To make sense of how people can be consumed by contradictory, fearful images of the imaginary Other, Butler argues that only psychoanalysis can give us the answer, at least a partial if quite persuasive one for now. She refers to the concept of ‘phantasm’ by the neo-psychoanalyst Jean Laplanche as a broader framework for framing the argument-strategies and possible thought processes of ‘anti-gender movements’ that are rapidly on the rise and amassing greater power today. ‘Phantasm’ makes ‘sense’ because it is not pure fantasy nor total irrationality. It is a semi-conscious, deliberately unexamined ‘mixed-up’ arrangement and distillation of cultural codes and dark fantasies that bubble up and stay on the surface of one’s consciousness, that with enough emotive repetition it starts to feel and become ‘true’.
Butler also says that most rightwing anti-gender individuals who seek to ban, censor, and even destroy books, ideas, films, and the lives of feminists and LGBTQ people on religious grounds are likely to see books, ideas, films, and the facts of feminist and LGBTQ people’s lives as beyond the sphere of discussion or debate.
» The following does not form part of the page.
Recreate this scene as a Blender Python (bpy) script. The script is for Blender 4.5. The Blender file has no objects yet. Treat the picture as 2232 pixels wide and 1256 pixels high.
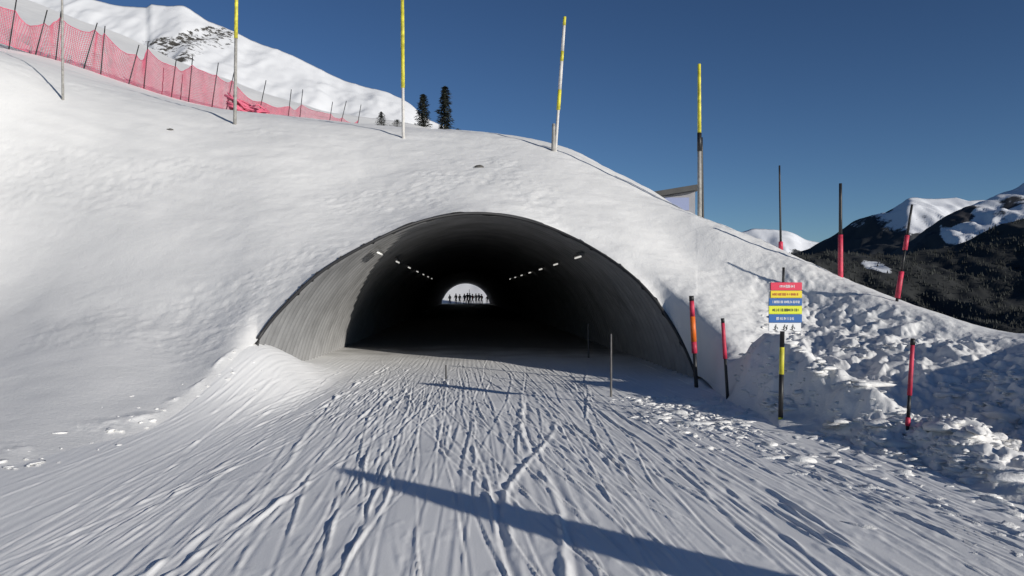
import bpy, bmesh, math, random
import numpy as np
from mathutils import Vector, Matrix

# ------------------------------------------------------------------ camera, sky, sun, exposure
S = bpy.context.scene
C = S.collection
EYE = 1.7
F = 1650.0                  # focal length in photo pixels (photo 2232 wide)
VX, VY = 1010.0, 641.0      # where the tunnel axis (+y) vanishes in the photo
cam = bpy.data.cameras.new('camera')
cam_o = bpy.data.objects.new('camera', cam)
C.objects.link(cam_o)
cam_o.location = (0, 0, EYE)
cam_o.rotation_euler = (math.radians(90), 0, 0)
cam.sensor_width = 36
cam.lens = 36 * F / 2232
cam.shift_x = (1116 - VX) / 2232
cam.shift_y = (VY - 628) / 2232
cam.clip_start = 0.05
cam.clip_end = 60000
S.camera = cam_o

SUN_EL = math.radians(15.3)
SUN_AZ = math.atan2(0.72, -0.69)        # clockwise from +y, towards the sun
sun_dir = Vector((math.sin(SUN_AZ) * math.cos(SUN_EL), math.cos(SUN_AZ) * math.cos(SUN_EL), math.sin(SUN_EL)))
W = bpy.data.worlds.new('World')
S.world = W
W.use_nodes = True
wn, wl = W.node_tree.nodes, W.node_tree.links
sky = wn.new('ShaderNodeTexSky')
sky.sky_type = 'NISHITA'
sky.sun_disc = False
sky.sun_elevation = SUN_EL
sky.sun_rotation = SUN_AZ
sky.altitude = 2400
sky.air_density = 1.0
sky.dust_density = 0.3
sky.ozone_density = 3.0
hs = wn.new('ShaderNodeHueSaturation')
hs.inputs['Hue'].default_value = 0.5
hs.inputs['Saturation'].default_value = 1.0
hs.inputs['Value'].default_value = 1.0
gm = wn.new('ShaderNodeGamma')
gm.inputs['Gamma'].default_value = 1.3
wl.new(sky.outputs[0], gm.inputs['Color'])
wl.new(gm.outputs[0], hs.inputs['Color'])
wl.new(hs.outputs[0], wn['Background'].inputs[0])
wn['Background'].inputs[1].default_value = 0.044
sl = bpy.data.lights.new('sun', 'SUN')
sl.energy = 4.15
sl.angle = math.radians(0.5)
sl.color = (1.0, 0.95, 0.87)
so = bpy.data.objects.new('sun', sl)
C.objects.link(so)
so.rotation_euler = (-sun_dir).to_track_quat('-Z', 'Y').to_euler()
S.view_settings.view_transform = 'Standard'
S.view_settings.look = 'None'
S.view_settings.exposure = 0.0
S.view_settings.gamma = 1.0
S.cycles.max_bounces = 8
S.cycles.diffuse_bounces = 5

# ------------------------------------------------------------------ helpers
rng = np.random.RandomState(11)
R_ = random.Random(5)

def P(px, py, D):
    """point at depth D seen at photo pixel (px, py)"""
    return Vector(((px - VX) / F * D, D, EYE + (VY - py) / F * D))

def sstep(a, b, x):
    t = np.clip((x - a) / (b - a), 0, 1)
    return t * t * (3 - 2 * t)

_perm = rng.permutation(512)
_perm = np.concatenate([_perm, _perm, _perm])
_grad = rng.uniform(-1, 1, (512,))
def noise(x, y, s=0):
    x = np.asarray(x, float) + s * 17.31
    y = np.asarray(y, float) + s * 9.77
    xi = np.floor(x).astype(int); yi = np.floor(y).astype(int)
    fx = x - xi; fy = y - yi
    fx = fx * fx * fx * (fx * (fx * 6 - 15) + 10); fy = fy * fy * fy * (fy * (fy * 6 - 15) + 10)
    xi &= 511; yi &= 511
    def g(a, b): return _grad[_perm[(_perm[a & 511] + b) & 1023] & 511]
    n = (g(xi, yi) * (1 - fx) + g(xi + 1, yi) * fx) * (1 - fy) + (g(xi, yi + 1) * (1 - fx) + g(xi + 1, yi + 1) * fx) * fy
    return n
def fbm(x, y, o=4, s=0):
    r = 0; a = 1.0; t = 0
    for i in range(o):
        r = r + a * noise(x * 2**i, y * 2**i, s + i * 3); t += a; a *= .5
    return r / t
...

If you believe in one immutable ‘truth’, then other truths especially those perceived oppositional to yours are invalid. If a different ‘truth’ comes along, and dares to contest what you’ve accepted as the ‘truth’ and norm for so long, then that becomes dangerous. Because if you read to seek the ‘truth’ you are the agent and defender of that ‘truth’. That ‘truth’ cannot be challenged (because it is likely to be god’s ‘truth’). What happens when you are asked to read children’s books with LGBTQ characters? If you believe books that contain ‘truth’ cannot be challenged, then you should also think that children’s books with LGBTQ characters cannot be challenged. And we cannot have that! What Butler is suggesting that it is likely ultra conservative, rightwing, anti-LGBTQ/gender folks think that the opposition read and think in the same way; i.e. dogmatic and passive ways like they do, parroting texts and talking points in verbatim. Which is why gender theory is accused by anti-gender movements as ‘propaganda’. And this is why she also says that sometimes we can’t expect everyone to read Gender Trouble, understand it, and become feminists overnight. Hell, I didn’t really understand it the first few times I read it. But I don’t see it as the work of the devil, as some ultra-conservative fundamentalist Christians do.
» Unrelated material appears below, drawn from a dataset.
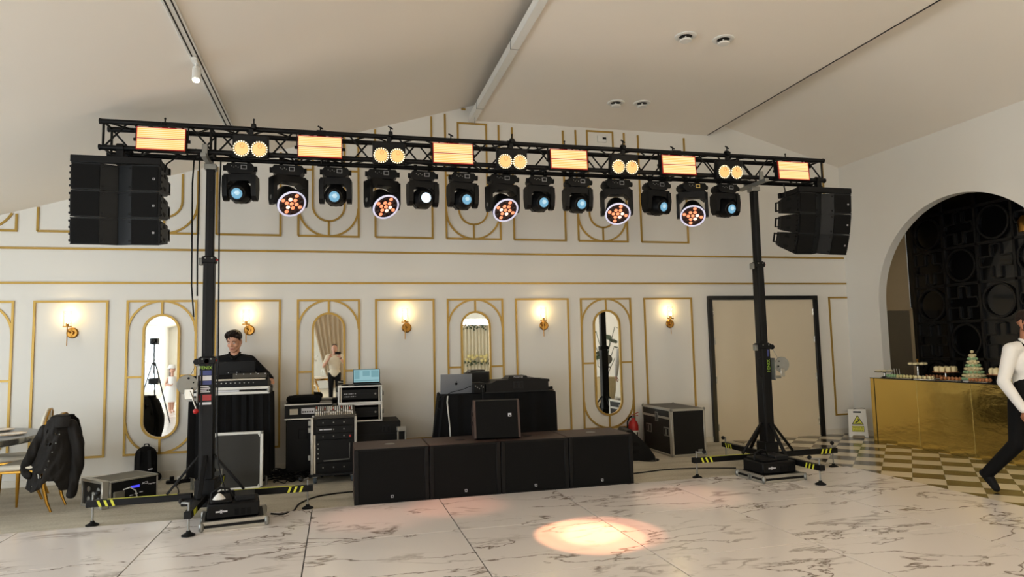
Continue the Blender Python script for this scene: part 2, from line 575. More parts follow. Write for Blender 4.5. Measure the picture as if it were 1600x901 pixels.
    def mesh(s, name, material, smooth=0.7):
        me = bpy.data.meshes.new(name)
        me.from_pydata([tuple(v) for v in s.v], [], s.f)
        bm = bmesh.new()
        bm.from_mesh(me)
        bmesh.ops.recalc_face_normals(bm, faces=bm.faces)
        bm.to_mesh(me)
        bm.free()
        if smooth:
            me.polygons.foreach_set('use_smooth', [True] * len(me.polygons))
            me.set_sharp_from_angle(angle=smooth)
        me.materials.append(material)
        return me

    def build(s, name, material, parent=None, smooth=0.7, loc=None, rot=None):
        return link(name, s.mesh(name, material, smooth), parent, loc, rot)


def link(name, me, parent=None, loc=None, rot=None):
    o = bpy.data.objects.new(name, me)
    COL.objects.link(o)
    if parent:
        o.parent = parent
    if loc is not None:
        o.location = loc
    if rot is not None:
        o.rotation_euler = rot
    return o


def tag(o, label, cat, group=None):
    o['label'] = label
    o['category'] = cat
    if group:
        o['group'] = group
    return o


def thing(name, label, cat, loc=(0, 0, 0), rot=(0, 0, 0), group=None):
    o = link(name, None, None, loc, rot)
    o.empty_display_size = 0.1
    return tag(o, label, cat, group)


def struct(o):
    o['kind'] = 'structure'
    return o


def stuff(o):
    o['kind'] = 'stuff'
    return o


def text_mesh(string, size, material, name='lettering', parent=None, mx=None, extrude=0.0008):
    """flat raised lettering, centred, in the local xz plane facing -y"""
    cu = bpy.data.curves.new('lettering', 'FONT')
    cu.body = string
    cu.size = size
    cu.extrude = extrude
    cu.align_x = 'CENTER'
    cu.align_y = 'CENTER'
    cu.resolution_u = 2
    t = bpy.data.objects.new('lettering', cu)
    COL.objects.link(t)
    me = bpy.data.meshes.new_from_object(t.evaluated_get(bpy.context.evaluated_depsgraph_get()))
    bpy.data.objects.remove(t, do_unlink=True)
    me.transform((mx or Matrix()) @ Matrix.Rotation(PI / 2, 4, 'X'))
    me.materials.clear()
    me.materials.append(material)
    return link(name, me, parent)


def blob(mb, name, material, parent=None, voxel=0.008, smooth=4, disp=None):
    """join overlapping shapes into one continuous skin"""
    o = mb.build(name, material, None)
    r = o.modifiers.new('r', 'REMESH')
    r.mode = 'VOXEL'
    r.voxel_size = voxel
    if smooth:
        s = o.modifiers.new('s', 'SMOOTH')
        s.factor = 0.5
        s.iterations = smooth
    me = bpy.data.meshes.new_from_object(o.evaluated_get(bpy.context.evaluated_depsgraph_get()))
    old = o.data
    bpy.data.objects.remove(o, do_unlink=True)
    bpy.data.meshes.remove(old)
    if disp:
        for v in me.vertices:
            v.co = disp(v.co)
    me.polygons.foreach_set('use_smooth', [True] * len(me.polygons))
    me.materials.clear()
    me.materials.append(material)
    return link(name, me, parent)


def capsule(mb, a, b, r0, r1=None, n=14, sc=None):
    """tapered capsule"""
    a, b = Vector(a), Vector(b)
    r1 = r0 if r1 is None else r1
    l = max((b - a).length, 1e-4)
    prof = [(max(1e-6, r0 * math.sin(t)), -r0 * math.cos(t)) for t in [PI / 2 * i / 4 for i in range(5)]]
    prof += [(max(1e-6, r1 * math.cos(t)), l + r1 * math.sin(t)) for t in [PI / 2 * i / 4 for i in range(5)]]
    mb.lathe(prof, n, a, b - a)


def mesh_copy(o, parent=None, loc=None, rot=None):
    c = o.copy()
    COL.objects.link(c)
    c.parent = parent
    if loc is not None:
        c.location = loc
    if rot is not None:
        c.rotation_euler = rot
    return c


def copy_tree(o, parent=None):
    c = o.copy()
    COL.objects.link(c)
    c.parent = parent
    for ch in list(o.children):
        copy_tree(ch, c)
    return c


def arc(cx, cz, r, a0, a1, n=12):
    return [(cx + r * math.cos(math.radians(a0 + (a1 - a0) * i / n)), cz + r * math.sin(math.radians(a0 + (a1 - a0) * i / n))) for i in range(n + 1)]

# ================================================================== the room
YB = 9.45          # back wall face
XR = 8.26          # right wall face
XL = -6.4          # left wall face
YR = -10.0         # rear wall face
XLOB = 9.40        # dark lattice wall of the lobby behind the arch
MX1, MY1 = 5.92, 6.95   # right and far edge of the marble dance floor


def ceil_z(x):
    return min(3.3 + 0.302 * (x + 4.02), 4.45 + 0.272 * (8.26 - x))


APEX = 3.80

# carpet over the whole hall
b = MB().box(XL - 0.2, YR - 0.2, -0.12, MX1 + 0.03, YB + 0.2, 0.0)
floor = struct(b.build('floor', M['carpet']))

# ---- marble dance floor: slabs of their own on a dark bed
b = MB().box(XL + 0.6, -4.0, 0.0, MX1 - 0.004, MY1 - 0.004, 0.012)
marble = struct(b.build('floor_marble', M['joint']))
xs = [MX1 - 1.21 - 1.238 * k for k in range(0, 9)]
xs = [MX1] + xs
ys = [MY1 - 1.225 * k for k in range(0, 10)]
slab_cache = {}
for i in range(len(xs) - 1):
    for j in range(len(ys) - 1):
        x1, x0, y1, y0 = xs[i], xs[i + 1], ys[j], ys[j + 1]
        g = 0.0045
        k = (round(x1 - x0, 3), round(y1 - y0, 3))
        if k not in slab_cache:
            w, h = k[0] / 2 - g, k[1] / 2 - g
            slab_cache[k] = MB().box(-w, -h, 0, w, h, 0.012, 0.0008).mesh('marble_slab', M['marble'], 0)
        link('marble_slab', slab_cache[k], marble, ((x0 + x1) / 2, (y0 + y1) / 2, 0.010), (0, 0, PI * ((i + j) % 2)))

# ---- diagonal checkerboard tiles beside the right wall
b = MB().box(MX1 + 0.03, -6.0, -0.12, XLOB + 0.6, YB + 0.2, -0.004)
checker = struct(b.build('floor_checker', M['joint']))
T = 0.311


def clip_poly(poly, ax, lim, keep_less):
    out = []
    for i in range(len(poly)):
        a, c = poly[i - 1], poly[i]
        ia, ic = ((a[ax] <= lim) == keep_less), ((c[ax] <= lim) == keep_less)
        if ia != ic:
            t = (lim - a[ax]) / (c[ax] - a[ax])
            out.append((a[0] + t * (c[0] - a[0]), a[1] + t * (c[1] - a[1])))
        if ic:
            out.append(c)
    return out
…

Reading Who’s Afraid of Gender was an act of emergency, to relieve me of my anger and confusion, but has not made me feel much better beyond that. Though I have gained more than an iota of understanding, which is all the more invaluable as we face a new world that isn’t afraid to tell you that up is down, right is left, war is peace.
*Not sure if you can call yourself a feminist if you restrict the rights of other women along with the meaning of femininity and womanhood and all the solidarity that arises from it.